_PROBLEM DESCRIPTION_:
Below is some material; set it all down exactly, apart from the pictures.

_COLLECTED DATA_:
----

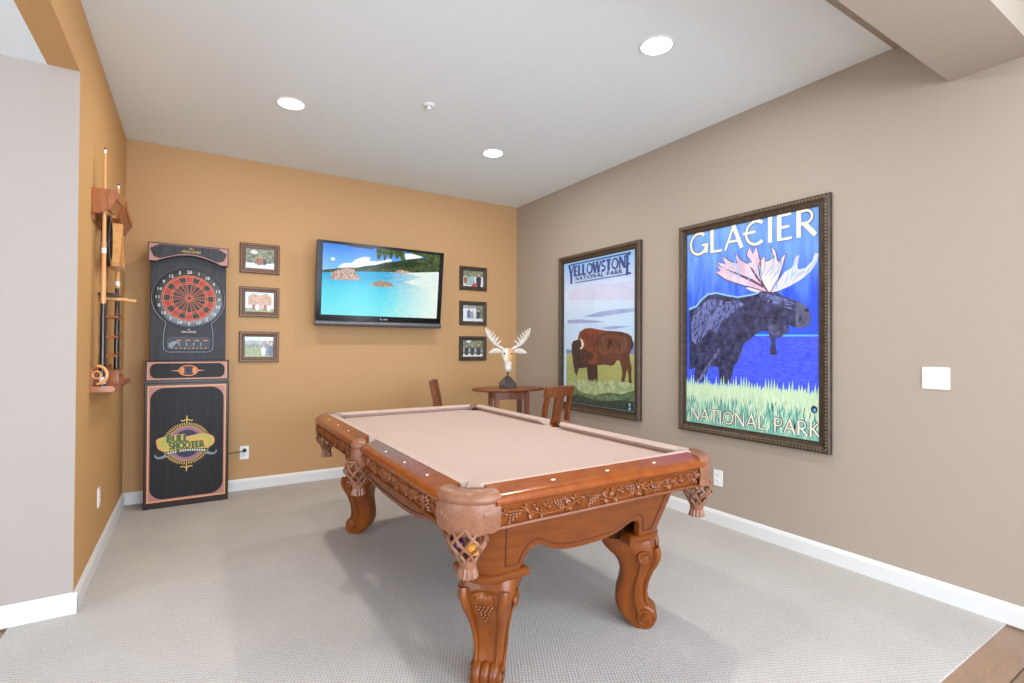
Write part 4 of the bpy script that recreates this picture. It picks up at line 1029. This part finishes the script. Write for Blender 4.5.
photo((LX, 0, 1.943), .325, .27, 'top frame of the three stacked left of the television, figures before bare trees', 'ph_trees', [('ph_snow', 'g', [(0, 0), (1, 0), (1, .34), (.6, .26), (0, .3)]), ('ph_pale', 'e', (.3, .8, .12, .1)), ('ph_rust', 'p', (.46, .2, 1)), ('ph_rust', 'p', (.56, .22, .95)), ('ph_dark', 'p', (.66, .22, .9)), ('ph_rust', 'p', (.38, .24, .8))], 'frame_brown')
photo((LX, 0, 1.549), .325, .27, 'middle frame of the three stacked left of the television, people before brick house', 'ph_pale', [('ph_sky', 'r', (0, .72, 1, 1)), ('ph_brick', 'g', [(.12, .35), (.12, .75), (.3, .9), (.5, .8), (.72, .92), (.9, .75), (.9, .35)]), ('ph_grass', 'r', (0, 0, 1, .2)), ('ph_rust', 'p', (.3, .1, .9)), ('ph_pale', 'p', (.42, .1, .9)), ('ph_brick', 'p', (.54, .1, .9)), ('ph_rust', 'p', (.68, .1, .9)), ('ph_pale', 'p', (.8, .1, .85))], 'frame_brown')
photo((LX, 0, 1.14), .325, .275, 'bottom frame of the three stacked left of the television, two people in a green garden', 'ph_trees', [('ph_sky', 'r', (0, .78, 1, 1)), ('ph_grey', 'r', (0, .62, .6, .8)), ('ph_grass', 'g', [(0, 0), (1, 0), (1, .3), (.5, .5), (0, .45)]), ('ph_blue', 'p', (.78, .1, 1.7)), ('ph_dark', 'p', (.9, .06, 1.6)), ('ph_pale', 'p', (.64, .1, 1.2))], 'frame_brown')
photo((RX, 0, 1.928), .345, .268, 'top frame of the three stacked right of the television, two people with something red', 'ph_pale', [('ph_trees', 'r', (0, .62, 1, 1)), ('ph_teal', 'g', [(.1, .1), (.6, .1), (.55, .6), (.2, .62)]), ('ph_dark', 'p', (.76, .02, 2)), ('ph_rust', 'p', (.12, .2, 1.2)), ('ph_red', 'g', [(.4, .02), (.62, .02), (.7, .26), (.5, .2)])], 'frame_bronze')
photo((RX, 0, 1.531), .345, .272, 'middle frame of the three stacked right of the television, blue figure beside a tree', 'ph_snow', [('ph_trees', 'g', [(.62, .2), (1, .2), (1, 1), (.68, 1)]), ('ph_grey', 'r', (0, .78, .7, 1)), ('ph_blue', 'p', (.3, .2, 1.5)), ('ph_grey', 'p', (.46, .2, 1.2)), ('ph_dark', 'p', (.76, .2, 1.3))], 'frame_bronze')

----

_RESPONSE FOR THIS EXERCISE_:
Write part 4 of the bpy script that recreates this picture. It picks up at line 1029. This part finishes the script. Write for Blender 4.5.
photo((LX, 0, 1.943), .325, .27, 'top frame of the three stacked left of the television, figures before bare trees', 'ph_trees', [('ph_snow', 'g', [(0, 0), (1, 0), (1, .34), (.6, .26), (0, .3)]), ('ph_pale', 'e', (.3, .8, .12, .1)), ('ph_rust', 'p', (.46, .2, 1)), ('ph_rust', 'p', (.56, .22, .95)), ('ph_dark', 'p', (.66, .22, .9)), ('ph_rust', 'p', (.38, .24, .8))], 'frame_brown')
photo((LX, 0, 1.549), .325, .27, 'middle frame of the three stacked left of the television, people before brick house', 'ph_pale', [('ph_sky', 'r', (0, .72, 1, 1)), ('ph_brick', 'g', [(.12, .35), (.12, .75), (.3, .9), (.5, .8), (.72, .92), (.9, .75), (.9, .35)]), ('ph_grass', 'r', (0, 0, 1, .2)), ('ph_rust', 'p', (.3, .1, .9)), ('ph_pale', 'p', (.42, .1, .9)), ('ph_brick', 'p', (.54, .1, .9)), ('ph_rust', 'p', (.68, .1, .9)), ('ph_pale', 'p', (.8, .1, .85))], 'frame_brown')
photo((LX, 0, 1.14), .325, .275, 'bottom frame of the three stacked left of the television, two people in a green garden', 'ph_trees', [('ph_sky', 'r', (0, .78, 1, 1)), ('ph_grey', 'r', (0, .62, .6, .8)), ('ph_grass', 'g', [(0, 0), (1, 0), (1, .3), (.5, .5), (0, .45)]), ('ph_blue', 'p', (.78, .1, 1.7)), ('ph_dark', 'p', (.9, .06, 1.6)), ('ph_pale', 'p', (.64, .1, 1.2))], 'frame_brown')
photo((RX, 0, 1.928), .345, .268, 'top frame of the three stacked right of the television, two people with something red', 'ph_pale', [('ph_trees', 'r', (0, .62, 1, 1)), ('ph_teal', 'g', [(.1, .1), (.6, .1), (.55, .6), (.2, .62)]), ('ph_dark', 'p', (.76, .02, 2)), ('ph_rust', 'p', (.12, .2, 1.2)), ('ph_red', 'g', [(.4, .02), (.62, .02), (.7, .26), (.5, .2)])], 'frame_bronze')
photo((RX, 0, 1.531), .345, .272, 'middle frame of the three stacked right of the television, blue figure beside a tree', 'ph_snow', [('ph_trees', 'g', [(.62, .2), (1, .2), (1, 1), (.68, 1)]), ('ph_grey', 'r', (0, .78, .7, 1)), ('ph_blue', 'p', (.3, .2, 1.5)), ('ph_grey', 'p', (.46, .2, 1.2)), ('ph_dark', 'p', (.76, .2, 1.3))], 'frame_bronze')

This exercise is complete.